Synthetic hurleys gaining ground
Others have followed suit with O’Dwyer’s Dublin team-mate Johnny McCaffrey using it, if only for the first few minutes of games.
Keen to avoid his regular ash hurleys being broken, he has the more resilient Cúl Tec hurley in his hands for the throw-in before exchanging it at the next break in play.
More have joined the stable, including Offaly duo Diarmuid Horan and Conor Mahon and Laois’ Eoin Reilly, while Dublin forward David O’Callaghan and Tipperary’s John Coghlan are also known to have used it.
McCaffrey’s use of it is a testimony to its sturdiness but the Offaly company who make the hurley hail its performance too.

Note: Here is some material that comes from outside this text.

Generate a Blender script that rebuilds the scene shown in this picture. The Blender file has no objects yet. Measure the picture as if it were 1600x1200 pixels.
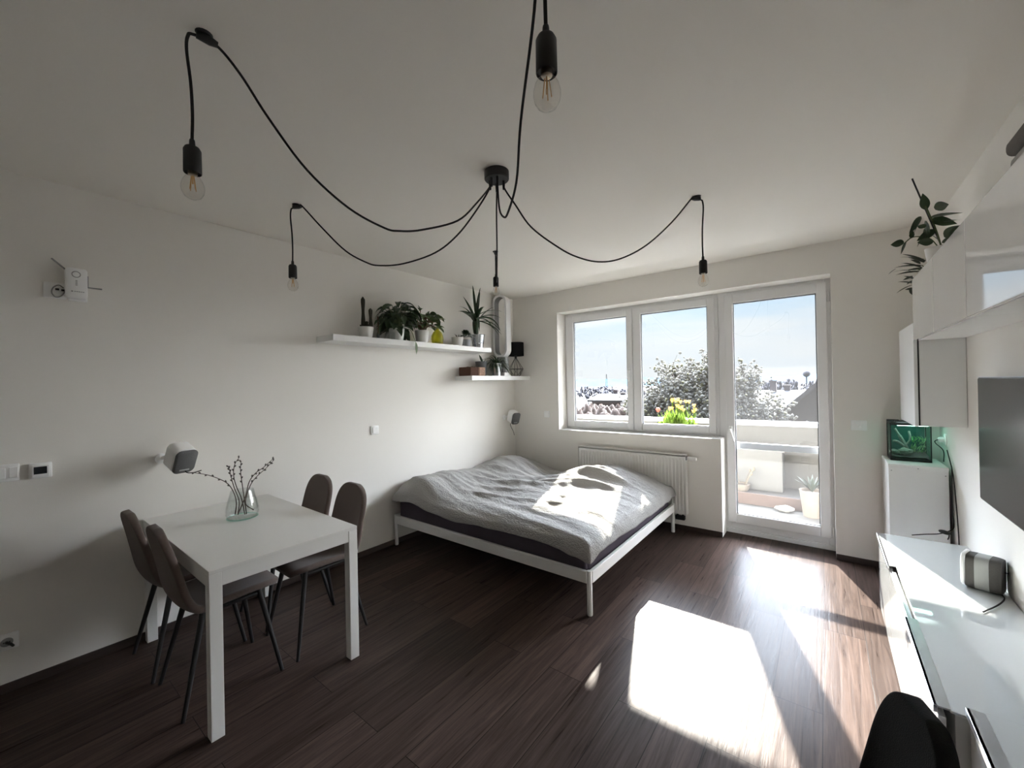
import bpy, bmesh, math, random
from mathutils import Vector, Matrix, Euler, noise
import numpy as np

R = math.radians
PI = math.pi
scene = bpy.context.scene
COL = scene.collection
scene.view_settings.view_transform = 'Standard'
scene.view_settings.look = 'None'
scene.view_settings.gamma = 1.0
scene.view_settings.exposure = EXPOSURE = 0.0
scene.view_settings.use_curve_mapping = False
rnd = random.Random(7)

# ------------------------------------------------------------------ materials
def new_mat(name):
    m = bpy.data.materials.new(name)
    m.use_nodes = True
    nt = m.node_tree
    for n in list(nt.nodes):
        nt.nodes.remove(n)
    out = nt.nodes.new('ShaderNodeOutputMaterial')
    return m, nt, out

def N(nt, typ, **kw):
    n = nt.nodes.new(typ)
    for k, v in kw.items():
        if k.startswith('i_'):
            n.inputs[k[2:].replace('_', ' ')].default_value = v
        else:
            setattr(n, k, v)
    return n

def pbr(name, col, rough=0.5, metal=0.0, spec=0.5, var=0.0, vscale=8.0, bump=0.0, bscale=60.0,
        trans=0.0, coat=0.0, stretch=(1, 1, 1), sheen=0.0, emit=None, estr=0.0):
    m, nt, out = new_mat(name)
    b = N(nt, 'ShaderNodeBsdfPrincipled')
    b.inputs['Base Color'].default_value = (*col, 1)
    b.inputs['Roughness'].default_value = rough
    b.inputs['Metallic'].default_value = metal
    b.inputs['Specular IOR Level'].default_value = spec
    b.inputs['Transmission Weight'].default_value = trans
    b.inputs['Coat Weight'].default_value = coat
    b.inputs['Sheen Weight'].default_value = sheen
    if emit:
        b.inputs['Emission Color'].default_value = (*emit, 1)
        b.inputs['Emission Strength'].default_value = estr
    tc = N(nt, 'ShaderNodeTexCoord')
    mp = N(nt, 'ShaderNodeMapping')
    mp.inputs['Scale'].default_value = stretch
    nt.links.new(tc.outputs['Object'], mp.inputs['Vector'])
    if var > 0:
        nz = N(nt, 'ShaderNodeTexNoise')
        nz.inputs['Scale'].default_value = vscale
        nz.inputs['Detail'].default_value = 4
        nt.links.new(mp.outputs['Vector'], nz.inputs['Vector'])
        mx = N(nt, 'ShaderNodeMix', data_type='RGBA')
        mx.inputs['A'].default_value = (*[max(0, c * (1 - var)) for c in col], 1)
        mx.inputs['B'].default_value = (*[min(1, c * (1 + var)) for c in col], 1)
        nt.links.new(nz.outputs['Fac'], mx.inputs['Factor'])
        nt.links.new(mx.outputs['Result'], b.inputs['Base Color'])
    if bump > 0:
        n2 = N(nt, 'ShaderNodeTexNoise')
        n2.inputs['Scale'].default_value = bscale
        n2.inputs['Detail'].default_value = 3
        nt.links.new(mp.outputs['Vector'], n2.inputs['Vector'])
        bp = N(nt, 'ShaderNodeBump')
        bp.inputs['Strength'].default_value = bump
        bp.inputs['Distance'].default_value = 0.01
        nt.links.new(n2.outputs['Fac'], bp.inputs['Height'])
        nt.links.new(bp.outputs['Normal'], b.inputs['Normal'])
    nt.links.new(b.outputs['BSDF'], out.inputs['Surface'])
    return m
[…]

“It’s not unbreakable for safety reasons but obviously he feels it doesn’t break as easy,” said Cúl Tec’s Gerry Grehan. “But for us and for the people who use it, the consistency is the big thing. You use a Cúl Tec, pick up another and it’s exactly the same. The quality is uniform.”
Popular with a number of hurlers in this year’s Dr Harty Cup, Grehan hopes to see its product rival the traditional ash in the years ahead, starting from under-age.
Already, there are plans for a goalkeeper’s hurley at the end of the year, which will concentrate on control and being able to kill the ball on the stick.
“It’s very hard to ask senior players to change over from timber hurleys they’ve used all their lives. We’ll see the U12s and U14s using it.”
The one gripe some players have with the Cúl Tec hurley is that its dependability is diminished slightly in wet conditions. The reason for that? The ash-coloured finish applied to the hurley.
As Grehan explained: “The drawback is the hurleys are finished in a black colour and we would paint them an ash colour with a matt finish.
“The coating did seem to wear after use but people have come up with an ingenious way of maintaining the friction by using Loctite glue and fine sand.
“As we go forward and our hurleys become more acceptable, we won’t have to finish them in the ash colour if the market could accept the black hurley.”